Homeowner Spotlights

Homeowner Spotlight: The Lees

BATON ROUGE, La. – As a former state employee, retiree Don Lee has an insider’s perspective on government run programs.

“Restore Louisiana is a well-run program,” he says. “They did more than I expected they would in a short amount of time.”

The Lees’ Baton Rouge home received 18 inches of water in the August 2016 flood. Once the water receded, Don and his wife, Marie, acted quickly to get their home habitable.

“Four days after it flooded we were able to get everything out, including floors and sheetrock,” he says. “We had it completely dried out in about eight days.”

Lee says he and his wife were fortunate to have friends, family and some contractors who helped with the work necessary to move back in.

Lee learned about the Restore Louisiana Homeowner Assistance Program from TV and radio advertising. He and his wife chose reimbursement through the program because they had completed the bulk of their home repairs.

“My daughter took care of all the paperwork online for us,” he said. “Within a couple of weeks, two people from Restore Louisiana came out and looked at my home. In just a short period of time, we were approved.”

Lee encourages others to find out more about Restore Louisiana. “They are very professional, and I was pleased with our experience.”

Homeowner Spotlight: Lillie Gumm

BATON ROUGE, LA (WAFB) – A Baton Rouge homeowner is one step closer to closure almost a year after the historic 2016 flood.

Lillie Gumm invited Governor John Bel Edwards and First Lady Donna Edwards to tour her Park Forest home Monday afternoon and see the progress made by the Restore Louisiana program, which she says is almost 90 percent complete.

Gumm is one of the first people to sign up with the program and her home is the third one to be completed through the service.

“I mean, just in about three weeks, my house has been completely turned around and the whole process took about three months from start to finish,” said Gumm.

Gumm went with the state-managed option of the program, meaning just about everything from the walls to the counter tops and the cabinets were all done by state-hired contractors. She says it is the best decision she’s ever made. “They were so compassionate, it brought tears to my eyes because they were sensitive to what I had gone through,” said Gumm.

As the anniversary of the historic flood approaches, the governor admits he is not satisfied with the speed of the effort, but wants critics to know they are working hard.

“There’s a lot of things that we can do better. I can do a better job. People who work for me can do a better job and the federal bureaucracy can be re-examined and streamlined as well,” said Edwards.

While Gumm is a success story, there are still many people out there who have not filled out the survey. It’s something Edwards and Gumm say needs to change now.

“We’ve had about 37,000 people take surveys, but we know that there are thousands more who need to and that starts the process which will determine your eligibility,” said Edwards.

“Please sign up without delay,” Gumm added. “Sign up right away.”

Crews still have to complete a few more days worth of work before they are done, but Gumm says she’s 100 percent satisfied with what they have already finished.

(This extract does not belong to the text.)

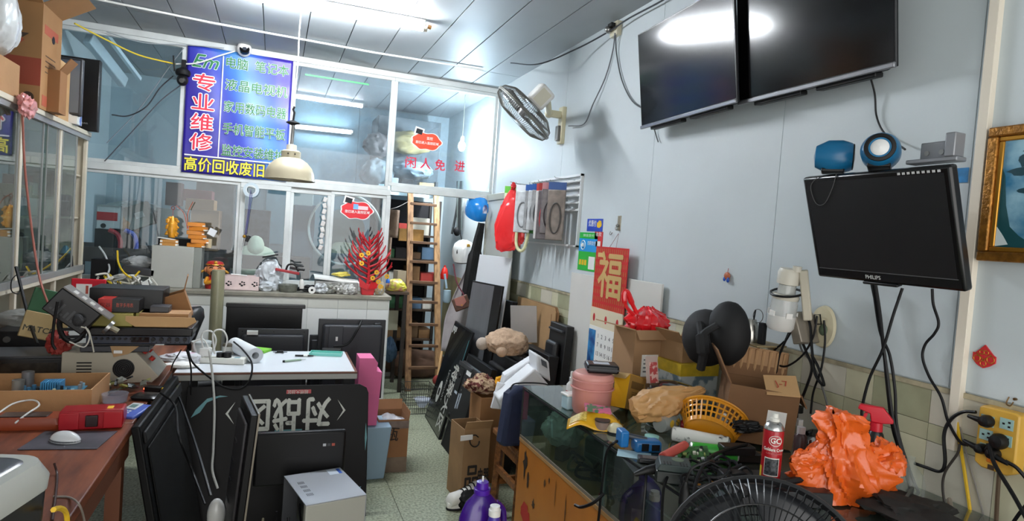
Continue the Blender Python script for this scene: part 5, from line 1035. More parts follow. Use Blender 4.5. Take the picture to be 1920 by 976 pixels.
S('green_disc', 'bright green round lid beside the orange basket', 'lid', MB().lathe([(0, 0), (.03, 0), (.03, .012), (0, .014)], 24), M('4faa28', .4), up(C(1318, 800), GZ), 0)
o, d = lying('salmon pink tube lying behind the dark charger box', up(C(1243, 856, GZ+.05), GZ+.05), up(C(1284, 834, GZ+.05), GZ+.05), .0145, M('c4564c', .4), M('a8443c', .4), 'tube', 'pink_tube')
# blue strap tool
p = C(1197, 845)
t = T('blue_clamp_tool', 'blue and black clamp-like tool lying at the counter edge', 'tool', p+V((0, 0, 0)), -.18)
MB().bx(-.02, .075, -.025, .03, 0, .04).build('tool_body', M('1d5f96', .35), t, bev=.01); MB().bx(.0, .025, -.0265, -.024, .008, .033).bx(.036, .064, -.0265, -.024, .010, .030).build('black_inset', BLACK, t); MB().bx(-.065, -.035, .0, .055, .01, .065).build('tool_head', M('1c6bab', .35), t, bev=.006); MB().cyl((-.04, .03, .045), (.03, .01, .035), .010).build('link_bar', M('3a4048', .35), t)
p = C(1124, 805)
t = T('tape_roll', 'grey and brown roll of tape beside the blue clamp tool', 'tape', p+V((.01, .0, 0))); MB().lathe([(.012, 0), (.028, 0), (.028, .032), (.012, .032)], 28, cap=False).build('roll', M('8a7468', .5), t); MB().lathe([(.011, .0325), (.029, .0325), (.029, .038), (.011, .038)], 28).build('dark_rim', M('332a28', .5), t)
p = C(1149, 812)
def scal(i, n=48): return 1+.06*abs(math.sin(i*PI*8/n))
t = T('scalloped_cap', 'cream scalloped round cap beside the tape roll', 'cap', p+V((.015, .01, 0))); mb = MB(); n = 64; vs = []; 
for k, (r, z) in enumerate(((.028, .0), (.030, .012), (.022, .028), (.010, .034), (.0005, .035))): vs += [V((r*scal(j, n)*math.cos(2*PI*j/n), r*scal(j, n)*math.sin(2*PI*j/n), z)) for j in range(n)]
mb.add(vs, [(i*n+j, i*n+(j+1) % n, (i+1)*n+(j+1) % n, (i+1)*n+j) for i in range(4) for j in range(n)]+[tuple(range(n-1, -1, -1))]).build('cap_body', M('d8cfae', .4), t)
MB().lathe([(0, -.0), (.031, -.0), (.031, .006), (0, .006)], 24).build('cap_base', DGREY, t)
S('pale_blue_card', 'pale blue card under the blue clamp tool at the counter edge', 'card', MB().bx(-.05, .06, -.035, .035, 0, .0015), M('a9c8d2', .5), C(1186, 852)+V((0, 0, .0003)), -.6)
S('turquoise_disc', 'small round turquoise lid in front of the drinking bottle', 'lid', MB().lathe([(0, 0), (.026, 0), (.026, .008), (0, .01)], 24), M('9fd6cf', .4), C(1222, 820)+V((0, 0, 0)), 0)
p = C(1222, 866); t = T('black_phone', 'old black phone with a worn back lying at the counter edge', 'phone', p, -.45); MB().bx(-.045, .045, -.022, .022, 0, .016).build('phone_body', M('1b1b1e', .3), t, bev=.004); MB().bx(-.03, .03, -.015, .015, .016, .0168).build('worn_plate', M('5c5654', .4, n=.3, ns=30), t)
p = C(1262, 905)
t = T('charger_box', 'dark green-black battery charger box with vents on the counter edge', 'charger', p+V((.015, .02, 0)), -.52); MB().bx(-.055, .055, -.04, .04, 0, .036).build('lower_shell', M('161d1c', .4), t, bev=.004); MB().poly([(-.055, .0365), (.055, .0365), (.045, .058), (-.045, .058)], -.04, .04).build('upper_shell', M('2c3837', .45), t, bev=.003)
for i in range(6):
    x = -.035+.009*i+(.02 if i > 2 else 0); MB().bx(x, x+.004, -.038, -.012, .0575, .0588).build('vent_slot', BLACK, t)
MB().poly([(.01, .0), (.01, .0), (.03, .0), (.03, .01)], -.0, -.0) ; MB().lathe([(0, .0581), (.018, .0581), (.018, .0586), (0, .0586)], 20, c=(.01, .015, 0)).build('faded_label', M('5c6a56', .6), t)
cable('black cord hanging from the charger box over the counter front', [C(1252, 892, .93), C(1247, 905, .915), W(1243, 925, X=1.10), W(1241, 976, X=1.10), W(1242, 1080, X=1.10)], .0045)
t = T('cable_plug', 'black plug lying over the counter edge left of the charger', 'plug', C(1222, 890)+V((-.02, .0, .012)), 0); MB().tube([(.03, -.005, .008), (.0, 0, .004), (-.035, .01, -.010)], [.016, .013, .006], 12).build('plug_body', BLACK, t); MB().tube(spline([(.0, .0, -.0), (-.02, -.03, -.03), (-.03, -.045, -.12), (-.03, -.05, -.3)]), .004, 6).build('cord', BLACK, t)
cable('dark cord crossing the showcase front pane vertically', [C(1165, 825, .93), W(1150, 830, X=1.115), W(1137, 850, X=1.115), W(1130, 900, X=1.115), W(1122, 976, X=1.115)], .005)
cable('bent black cable end sticking out from the showcase front', [W(1132, 925, X=1.12), W(1112, 942, X=1.09), W(1090, 950, X=1.07), W(1078, 946, X=1.06)], .006)
# green circuit board
t = T('circuit_board', 'tilted green circuit board beside the charger box', 'circuit board', C(1295, 880)+V((.02, 0, .005)), -.5); t.rotation_euler = (R_(35), R_(-10), -.5)
MB().bx(-.05, .05, 0, .08, 0, .002).build('board', M('4a7a44', .4, ns=60, col2='2c4a2a'), t)
random.seed(6)
for i in range(14):
    x, y = random.uniform(-.045, .04), random.uniform(.005, .07); MB().bx(x, x+random.uniform(.004, .012), y, y+.008, .002, random.uniform(.005, .014)).build('component', M(random.choice(['c9c9b8', '1a1a1c', '8a9a5a', 'b8b8b8']), .4), t)
# black adapters and cord tangle
def adapter(label, px, z, rz, s=(.11, .05, .03)):
    o = T('power_adapter', label, 'adapter', C(*px, z), rz); MB().bx(-s[0]/2, s[0]/2, -s[1]/2, s[1]/2, 0, s[2]).build('adapter_body', M('111113', .4), o, bev=.004); return o
adapter('black power adapter wrapped in its cord on top of the adapter pile', (1380, 850), GZ+.035, -.25, (.11, .05, .03)); adapter('lower black power adapter under the wrapped one', (1385, 862), GZ, -.3, (.13, .055, .03))
random.seed(21)
for i in range(10):
    p = C(random.uniform(1290, 1400), random.uniform(865, 925), GZ+.02); r = random.uniform(.03, .055); a0 = random.uniform(0, 6)
    pts = [(p.x+r*math.cos(a0+a)*1.2, p.y+r*math.sin(a0+a), GZ+.012+.012*(i % 3)+.02*math.sin(a*1.3+i)**2) for a in [k*.8 for k in range(9)]]
    cable(('looped', 'coiled', 'tangled', 'knotted', 'twisted', 'bent', 'curled', 'folded', 'spread', 'kinked')[i]+' black cord in the tangle of cords beside the circuit board', pts, .0042, '0e0e10' if i % 3 else '26262a')
cable('thick black cord arching over the cord tangle to the adapter', [C(1400, 832, GZ+.07), C(1355, 845, GZ+.07), C(1325, 862, GZ+.08), C(1305, 905, GZ+.05), C(1300, 940, GZ+.03)], .005)
t = T('hanging_plug', 'black two-pin plug hanging over the near counter edge', 'plug', W(1283, 935, X=1.10)); MB().tube([(0, 0, .05), (0, 0, .02), (0, 0, -.012)], [.006, .014, .016], 10).build('plug_body', BLACK, t)
for s in (-.006, .006): MB().cyl((0, s, -.012), (0, s, -.032), .0022, n=8).build('pin', M('c8b078', .3, .8), t)
MB().tube(spline([(0, 0, .05), (.01, -.01, .09), (.05, -.02, .11), (.09, 0, .10)]), .004, 6).build('cord', BLACK, t)
S('cable_bundle', 'black folded cord bundle with velvet ties behind the red spray can', 'cable', crumple((.06, .03, .022), 71, .35, 4, 4, flat=-.02), M('0c0c0e', .5), C(1395, 815, GZ+.05)+V((0, 0, .03)), -.3)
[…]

Homeowner Spotlight: The Shelmires

BATON ROUGE, La. — Alfred Shelmire has lived on the same street in the Brownsfield community of East Baton Rouge Parish for 23 years.

“It’s not as quiet as when I first moved in,” he says. “Mine was one of the first homes here. There have been a lot more built since then.”

The Shelmires’ home is the first on their street to be renovated through the Restore Louisiana Homeowner Assistance Program after more than three feet of water inundated their home during the 2016 August flood. “Restore Louisiana is a great program that relieved the financial burden of rebuilding our home,” he says. “Even though we lost some material possessions, our faith in God remains strong.”

“Everybody with the Restore Louisiana program has been very nice,” says Charlene Shelmire, Alfred’s wife. “The paperwork process was easy and efficient – the survey, application for assistance and the caseworker pre-reconstruction interview.”

Mrs. Shelmire says neighbors kept tabs on the renovations, often peeking in on the progress.

The Shelmires opted for state-managed construction solution. They finalized their award amount on June 28. Installation of their new appliances, countertops, carpeting and more was completed by mid- July.

Mr. Shelmire says there are still other homes on his street that need to be restored, and he’s glad to be one of the first to be served by Restore Louisiana.

“We would like to first thank God for carrying us through this tough experience, Gov. John Bel Edwards, the Restore Louisiana Program and the construction companies who collaborated on this project to help flood victims get back in their homes,” says Shelmire.